Export credit guarantee programs operated by the Commodity Credit Corporation (CCC) and P.L. 480, Title I, supported 7% or $3.7 billion of total agricultural exports of $53 billion in FY2002. Over the 11-year period from FY1992 to FY2002, CCC export credit guarantee programs and P.L. 480, Title I food aid programs have been used to finance agricultural commodity exports to over 100 countries. In FY2002, funding for export credit guarantee programs was $3.4 billion and funding for P.L. 480, Title I, was $102 million. Export credit guarantee programs are used to encourage, increase, and maintain U.S. exports in countries where credit is used, but such exports would not be feasible without a guarantee. P.L. 480, Title I, uses long term credit agreements to facilitate government-togovernment purchases of agricultural commodities by developing countries with the potential to become commercial markets.

Export credit guarantee programs include the short-term Export Credit Guarantee Program (GSM-102), the Intermediate Export Credit Guarantee Program (GSM-103), the Supplier Credit Guarantee Program (SCGP), and the Facilities Financing Guarantee Program (FGP). P.L. 480, Title I, is also included because it provides long term credit for government-to-government agricultural sales. Export credit guarantee programs are part of a broad range of agricultural export programs that include export subsidy programs and market promotion programs, although these programs are not covered in this report.

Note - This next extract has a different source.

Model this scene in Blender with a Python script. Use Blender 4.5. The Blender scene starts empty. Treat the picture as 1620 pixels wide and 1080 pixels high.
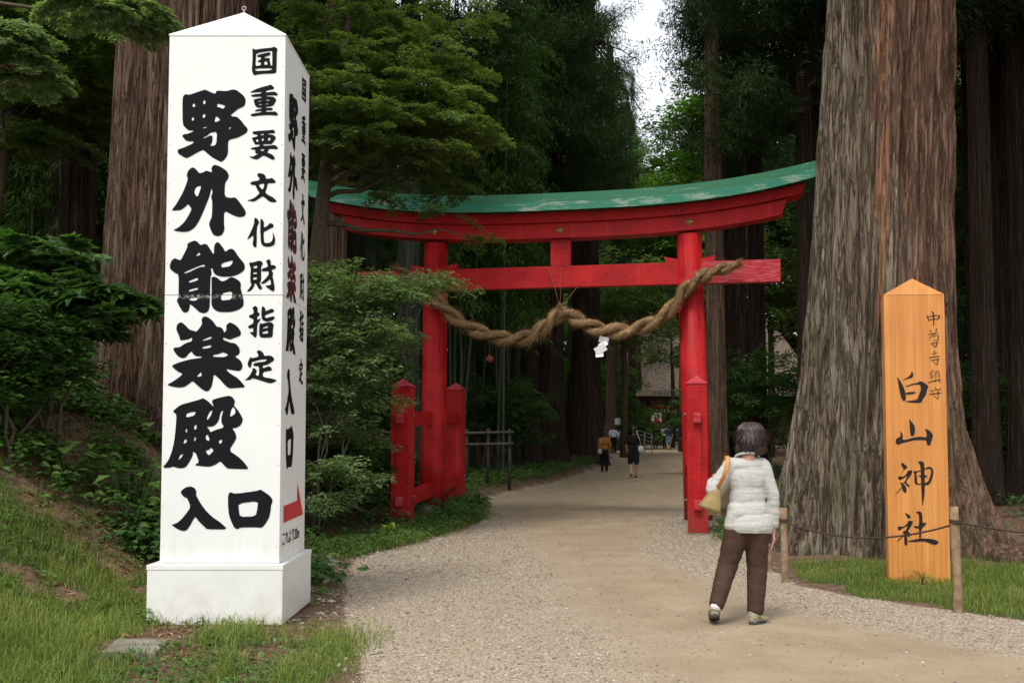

Among other things, this report shows that funding for export credit guarantee programs varies from year to year; funding for export credit guarantee programs increased from FY1999 to FY2002; funding for Title I decreased from FY2000 to FY2002; more agricultural commodities have been exported using GSM-102 than GSM-103; the commodity mix varies annually but the broad commodity categories remain similar; countries' use of government credit export programs and P.L. 480, Title I, vary annually depending upon each country's preference and ability to use and pay off credit; and export credit guarantee programs and P.L. 480, Title I, as a percent of total agricultural exports increased from FY2000 to FY2002.

This report provides tables and graphs on the composition of U.S. export credit guarantee programs. Data is restricted to U.S. Department of Agriculture (USDA) data that includes commodity value. This report will be updated as circumstances warrant.